Pagando pelos pecados de Lugo
Mais uma vez o presidente Luiz Inácio Lula da Silva põe o interesse nacional em segundo plano para servir à conveniência política de um governante "amigo" - ou seja, para promover o seu próprio interesse político. Agora o compañero em apuros é o presidente paraguaio, Fernando Lugo, ameaçado não por uma conspiração de direita nem pelo denuncismo da imprensa, mas pelos efeitos da própria incontinência sexual. Outros presidentes latino-americanos têm sido acusados de corrupção, furto, homicídio, golpismo e outras violações da lei. Alguns têm sido depostos. O ex-bispo Fernando Lugo é o primeiro exemplo, na região, de um governante posto em xeque por ter quebrado não as leis civis ou o compromisso presidencial, mas o voto de castidade, deixando prole - o que foi mais escandaloso. Para socorrer o compañero o presidente Lula resolveu fazer o Brasil pagar pelos pecados do bispo paraguaio.

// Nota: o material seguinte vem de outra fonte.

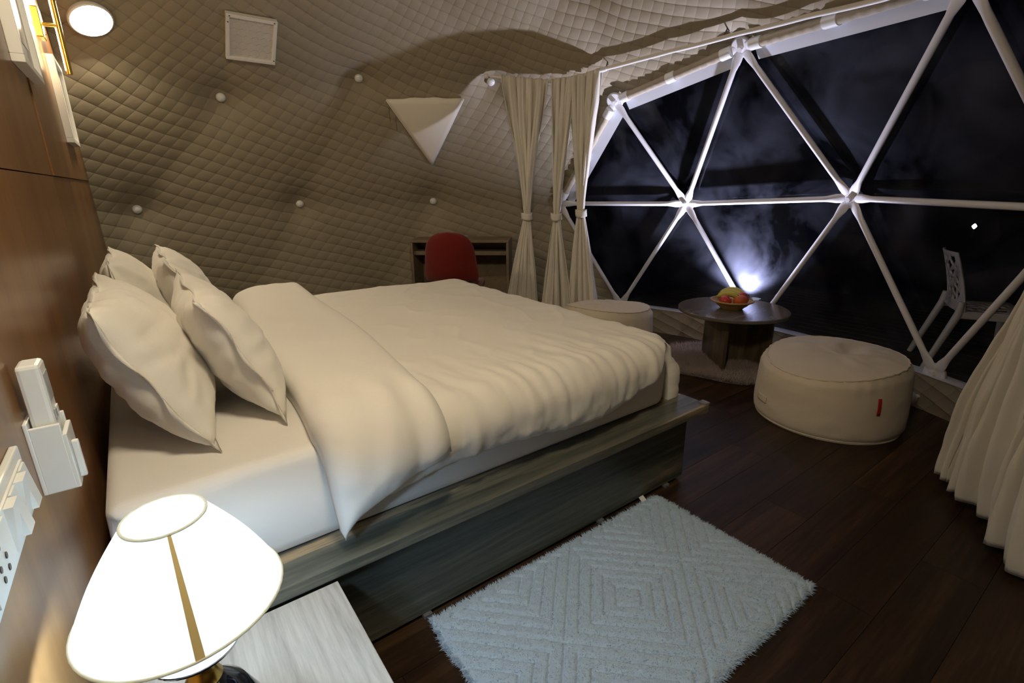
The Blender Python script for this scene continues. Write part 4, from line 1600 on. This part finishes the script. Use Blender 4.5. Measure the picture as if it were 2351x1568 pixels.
bc = bowl_c
fruit('apple', bc + Vector((-0.062, 0.018, 0.062)), 0.043, 'apple_skin', 'red apple at the front of the fruit basket', 0.4, 0.5)
fruit('orange', bc + Vector((-0.012, -0.068, 0.068)), 0.049, 'orange_skin', 'orange red fruit in the middle of the basket', 1.4, -0.4)
fruit('apple', bc + Vector((0.050, -0.050, 0.078)), 0.045, 'apple_skin', 'dark red apple at the right rim of the basket', 2.4, 0.8)
ban_dir = Vector((0.28, -0.96, 0)).normalized()
for k in range(3):
    off = Vector((0.96, 0.28, 0)) * (0.040 * k - 0.012)
    base = bc + Vector((0.0, 0.035, 0.066 + 0.010 * k)) + off
    pts = []; rad = []
    for q in range(11):
        t = q / 10
        pts.append(base + ban_dir * (0.18 * (t - 0.42)) + Vector((0, 0, 0.050 * sin(pi * (0.12 + t * 0.76)) - 0.01)))
        rad.append(0.006 + 0.014 * sin(pi * min(1, max(0, 0.08 + 0.86 * t))) ** 0.6)
    root = thing('banana', pts[0], 'banana in the fruit basket, %s of the bunch' % ('front one', 'middle one', 'back one')[k], 'fruit', 'bananas in the basket')
    root['label'] = ('greenish yellow banana at the front of the bunch in the basket', 'greenish yellow banana in the middle of the bunch', 'greenish yellow banana at the back of the bunch, by the window')[k]
    B().tube(pts, rad, n=10).build('skin', 'banana_skin', root, smooth=True)
    B().tube([pts[-1], pts[-1] + ban_dir * 0.022 + Vector((0, 0, 0.002))], [0.007, 0.006], n=8).build('stem', 'banana_tip', root)
    B().tube([pts[0] - ban_dir * 0.005, pts[0]], [0.004, 0.006], n=8).build('tip', 'banana_tip', root)

# ------------------------------------------------------------------ blue bath rug
RX0, RX1, RY0, RY1 = 0.535, 1.68, 0.525, 1.205
RC = Vector(((RX0 + RX1) / 2, (RY0 + RY1) / 2, 0.0))
rug = thing('shag_rug', RC, 'pale blue shaggy rug with carved diamond lines beside the bed', 'rug')
P_ = 0.578


def rug_h(x, y_):
    u = (x - 1.12) / P_; v = (y_ - 0.875) / P_
    a = u + v + 0.5; b_ = u - v + 0.5
    fa = abs(a - math.floor(a) - 0.5); fb_ = abs(b_ - math.floor(b_) - 0.5)
    f = max(fa, fb_) * 2
    r = (f * 5.0) % 1.0
    g = min(r, 1 - r)
    groove = exp(-(g / 0.11) ** 2)
    ex = min(x - RX0, RX1 - x, y_ - RY0, RY1 - y_)
    edge = 1 - exp(-max(ex, 0) / 0.012)
    return (0.021 - 0.010 * groove) * edge + 0.0025 * fbm(x * 45, y_ * 45, 1.0, 2) * edge, groove


def rug_xy(u, v):
    x = RX0 + (RX1 - RX0) * u; y_ = RY0 + (RY1 - RY0) * v
    wob = 0.007
    k = 1.0
    ex = min(u, 1 - u); ey = min(v, 1 - v)
    # rounded corners
    x += wob * fbm(y_ * 9, 3.0, 1.0) * (1 - smooth01(ex / 0.08)) * 1.0
    y_ += wob * fbm(x * 9, 8.0, 2.0) * (1 - smooth01(ey / 0.08))
    cr = 0.045
    dx = max(0, cr - min(x - RX0, RX1 - x)); dy = max(0, cr - min(y_ - RY0, RY1 - y_))
    dd = hypot(dx, dy)
    if dd > cr:
        s_ = cr / dd
        x += (1 - s_) * dx * (1 if u < 0.5 else -1)
        y_ += (1 - s_) * dy * (1 if v < 0.5 else -1)
    return x, y_


def rug_pt(u, v):
    x, y_ = rug_xy(u, v)
    return (x, y_, 0.004 + max(0.0, rug_h(x, y_)[0]) if 0 < u < 1 and 0 < v < 1 else 0.002)


B().grid(rug_pt, 330, 200).build('woven_base', 'rug_cotton', rug, smooth=True)


def rug_s(rnd):
    u, v = rnd.random(), rnd.random()
    if rnd.random() < 0.10:
        s = rnd.randrange(4); t = rnd.uniform(0.0, 0.012)
        if s == 0: u = t
        elif s == 1: u = 1 - t
        elif s == 2: v = t
        else: v = 1 - t
    x, y_ = rug_xy(u, v)
    h, g = rug_h(x, y_)
    o = Vector(((-1 if u < 0.5 else 1) * (0.008 if min(u, 1 - u) < 0.012 else 0), (-1 if v < 0.5 else 1) * (0.008 if min(v, 1 - v) < 0.018 else 0), 0))
    return Vector((x, y_, 0.002 + max(0, h) - 0.001)), rnd.uniform(0.4, 1.0) * (0.25 if g > 0.5 else 1.0), o


tag(blades(60000, rug_s, 0.009, 0.0016, 11, 0.55).build('pile', 'rug_cotton', rug), kind='stuff')
B().box((1.60, 1.216, 0.016), (0.028, 0.026, 0.003), M=Matrix.Rotation(radians(35), 3, 'X'), bev=0.0005).build('care_label', 'frame_white', rug)

# ------------------------------------------------------------------ outside: plastic chair and far lamp; flood light at the window
fd = Vector((0.44, -0.898, 0)).normalized(); sd = Vector((0.898, 0.44, 0))
OC = Vector((4.80, 1.155, -0.005))
OM = frame_matrix(sd, fd, Vector((0, 0, 1)), OC)
oc = thing('garden_chair', OC, 'white perforated plastic garden chair on the dark deck outside the window', 'chair')


def back_pt(x, t):
    # t 0 seat .. 1 top ; x -1..1
    z = 0.44 + 0.42 * t
    yb = 0.13 - 0.06 * t - 0.10 * t * t * 0.5 + 0.035 * (x * x)
    wv = 0.225 - 0.045 * t
    return Vector((x * wv, yb, z))


rnd = random.Random(4)
sites = [(rnd.uniform(-1, 1), rnd.uniform(0, 1)) for _ in range(60)]


def keep(x, t):
    if abs(x) > 0.78 or t > 0.92 or t < 0.16:
        return True
    ds = sorted(hypot((x - a) * 0.6, t - b_) for a, b_ in sites)
    return ds[1] - ds[0] < 0.034


NXB, NTB = 56, 80
bb = B(); used = {}


def bidx(i, j):
    if (i, j) not in used:
        used[i, j] = len(bb.v)
        bb.v.append(back_pt(2 * i / NXB - 1, j / NTB))
    return used[i, j]


for i in range(NXB):
    for j in range(NTB):
        if keep(2 * (i + 0.5) / NXB - 1, (j + 0.5) / NTB):
            bb.f.append((bidx(i, j), bidx(i + 1, j), bidx(i + 1, j + 1), bidx(i, j + 1)))
bk = bb.xf(OM).build('backrest', 'chair_plastic', oc, smooth=True)
so = bk.modifiers.new('thickness', 'SOLIDIFY'); so.thickness = 0.012; so.offset = 0


def seat_pt(u, v):
    return Vector(((2 * u - 1) * (0.215 + 0.02 * v), 0.13 + 0.40 * v, 0.445 - 0.012 * sin(pi * u) * sin(pi * v) + 0.01 * v))


sb = B()
sites2 = [(rnd.random(), rnd.random()) for _ in range(50)]
used2 = {}


def sidx(i, j):
    if (i, j) not in used2:
        used2[i, j] = len(sb.v); sb.v.append(seat_pt(i / 44, j / 44))
    return used2[i, j]


for i in range(44):
    for j in range(44):
        u, v = (i + .5) / 44, (j + .5) / 44
        ds = sorted(hypot(u - a, v - b_) for a, b_ in sites2)
        if min(u, 1 - u, v, 1 - v) < 0.12 or ds[1] - ds[0] < 0.035:
            sb.f.append((sidx(i, j), sidx(i + 1, j), sidx(i + 1, j + 1), sidx(i, j + 1)))
st_ = sb.xf(OM).build('seat', 'chair_plastic', oc, smooth=True)
so = st_.modifiers.new('thickness', 'SOLIDIFY'); so.thickness = 0.012; so.offset = 0
for sx_ in (-1, 1):
    B().tube([(sx_ * 0.235, 0.0, 0.0), (sx_ * 0.225, 0.13, 0.43), (sx_ * 0.222, 0.135, 0.52)], [0.020, 0.026, 0.018], n=10).xf(OM).build('rear_leg', 'chair_plastic', oc, smooth=True, sharp=60)
    B().tube([(sx_ * 0.235, 0.53, 0.0), (sx_ * 0.225, 0.50, 0.43)], [0.018, 0.024], n=10).xf(OM).build('front_leg', 'chair_plastic', oc, smooth=True, sharp=60)
    B().box((sx_ * 0.225, 0.33, 0.425), (0.03, 0.40, 0.045), bev=0.006).xf(OM).build('side_rail', 'chair_plastic', oc)

FL = Vector((3.895, 2.15, 0.0))
FZ = 0.365
fl = thing('flood_light', FL, 'small flood light on a short stand behind the round table, shining upwards', 'flood light')
aim = (Vector((3.3, 2.2, 2.2)) - (FL + Vector((0, 0, FZ)))).normalized()
ax = Vector((0, 0, 1)).cross(aim).normalized(); ay = aim.cross(ax)
FM = frame_matrix(ax, ay, aim, FL + Vector((0, 0, FZ)))
B().box((0, 0, -0.022), (0.12, 0.08, 0.03), bev=0.006).xf(FM).build('housing', 'dark_steel', fl)
B().box((0, 0, -0.003), (0.10, 0.062, 0.004)).xf(FM).build('glass', 'flood_glass', fl)
B().tube([FL + ax * 0.066 + Vector((0, 0, FZ)), FL + ax * 0.066 + Vector((0, 0, FZ - 0.09)), FL - ax * 0.066 + Vector((0, 0, FZ - 0.09)), FL - ax * 0.066 + Vector((0, 0, FZ))], 0.005, n=8).build('bracket', 'dark_steel', fl)
B().tube([FL + Vector((0, 0, 0.008)), FL + Vector((0, 0, FZ - 0.088))], 0.008, n=10).build('post', 'dark_steel', fl, smooth=True)
B().lathe([(0.0, 0.0), (0.055, 0.0), (0.055, 0.006), (0.012, 0.012), (0.0, 0.012)], FL, n=24, cap=False).build('base', 'dark_steel', fl)
sd_ = bpy.data.lights.new('flood_beam', 'SPOT')
sd_.energy = FLOOD_W; sd_.color = (0.80, 0.79, 1.0); sd_.spot_size = radians(122); sd_.spot_blend = 0.8; sd_.shadow_soft_size = 0.03
so_ = bpy.data.objects.new('flood_beam', sd_); COL.objects.link(so_)
so_.matrix_world = frame_matrix(ax, -ay, -aim, FL + Vector((0, 0, FZ)) + aim * 0.02)

far = Vector((16.1, 3.37, 0.0))
fp = thing('garden_lamp', far, 'distant bluish white lamp shining far outside in the dark', 'lamp')
B().tube([far, far + Vector((0, 0, 0.22))], 0.02, n=10).build('post', 'dark_steel', fp)
B().lathe([(0.0, 0.21), (0.03, 0.245), (0.05, 0.28), (0.03, 0.315), (0.0, 0.345)], far, n=16, cap=False).build('globe', 'far_led', fp, smooth=True)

A preocupação do presidente brasileiro com o futuro político do colega paraguaio não é segredo. É admitida claramente por pessoas ligadas ao Palácio do Planalto e apontada como justificativa da operação de socorro montada pelo Itamaraty. Não há outra explicação convincente para a decisão de Lula de autorizar a Administração Nacional de Energia (Ande), estatal paraguaia, a vender no mercado brasileiro uma parcela da eletricidade gerada em Itaipu. A ideia, como explicou o chanceler Celso Amorim, é mudar gradualmente a forma de venda, até a renegociação do Tratado de Itaipu em 2023. Os dois presidentes devem reunir-se em Assunção na sexta-feira e um acordo sobre o novo processo de venda deverá ser assinado naquela ocasião.
Pelo Tratado de Itaipu, o Paraguai, dono de metade da eletricidade produzida pela usina binacional, deve vender ao Brasil a parcela não usada. Isso tem correspondido a 95% da parcela paraguaia. Até agora, a Eletrobrás compra essa energia para revendê-la no mercado brasileiro. O governo paraguaio vem pressionando as autoridades brasileiras, há meses, por um reajuste de preço e pelo direito de vender a eletricidade sem depender exclusivamente da Eletrobrás. Até há pouco tempo, o governo brasileiro aceitou discutir a revisão de preço e, além disso, ofereceu financiamento para obras no Paraguai. O presidente Lugo insistiu em mudanças mais amplas e chegou a defender uma revisão do Tratado.
Ainda há resistências às propostas paraguaias no Ministério de Minas e Energia e na diretoria brasileira de Itaipu. Mas no Itamaraty e na assessoria diplomática do presidente Lula prevaleceu, afinal, a disposição de aceitar a venda pela Ande diretamente ao mercado. Pela interpretação do Itamaraty, essa mudança não fere os termos do Tratado. Segundo o chanceler Celso Amorim, o texto restringe a comercialização a "entes" dos dois países - no caso, a Ande e a Eletrobrás -, mas não impede a atuação de nenhum deles no país do outro.
"O Tratado fala dos entes dos dois países, mas não diz que é cada um em seu país, forçosamente", comentou o ministro, segundo citação publicada no Valor. Esse evidente malabarismo apenas comprova o empenho de algumas áreas do governo brasileiro de atender o presidente Lugo, tanto quanto possível, para ajudá-lo a recuperar prestígio e vencer a crise de credibilidade.
Motivações semelhantes levaram o presidente Lula a engolir desaforos do presidente boliviano Evo Morales, a incentivar a Petrobrás a se envolver em projetos com a venezuelana PDVSA e a aceitar quase sem reação medidas protecionistas tomadas pelo governo argentino contra empresas brasileiras. Com essa atitude Lula acredita que terá sua liderança no continente reconhecida.
O ex-bispo Fernando Lugo elegeu-se com uma campanha amplamente baseada na promessa de arrancar benefícios do vizinho imperialista. As promessas de hostilidade ao Brasil parecem haver entusiasmado o governo brasileiro. Lula torceu por Lugo e saudou sua vitória como sinal de mudanças positivas na região. Agora se dispõe a usar seus recursos de poder, incluídos os direitos sobre Itaipu e sobre a Eletrobrás, para servir aos propósitos políticos de uma autoridade estrangeira.
A lei brasileira proíbe o uso de recursos públicos a favor de interesses eleitorais de qualquer governante nacional e de seus aliados. Como aceitar o uso desses meios em benefício de políticos e partidos de fora - uma prática repetida no governo Lula?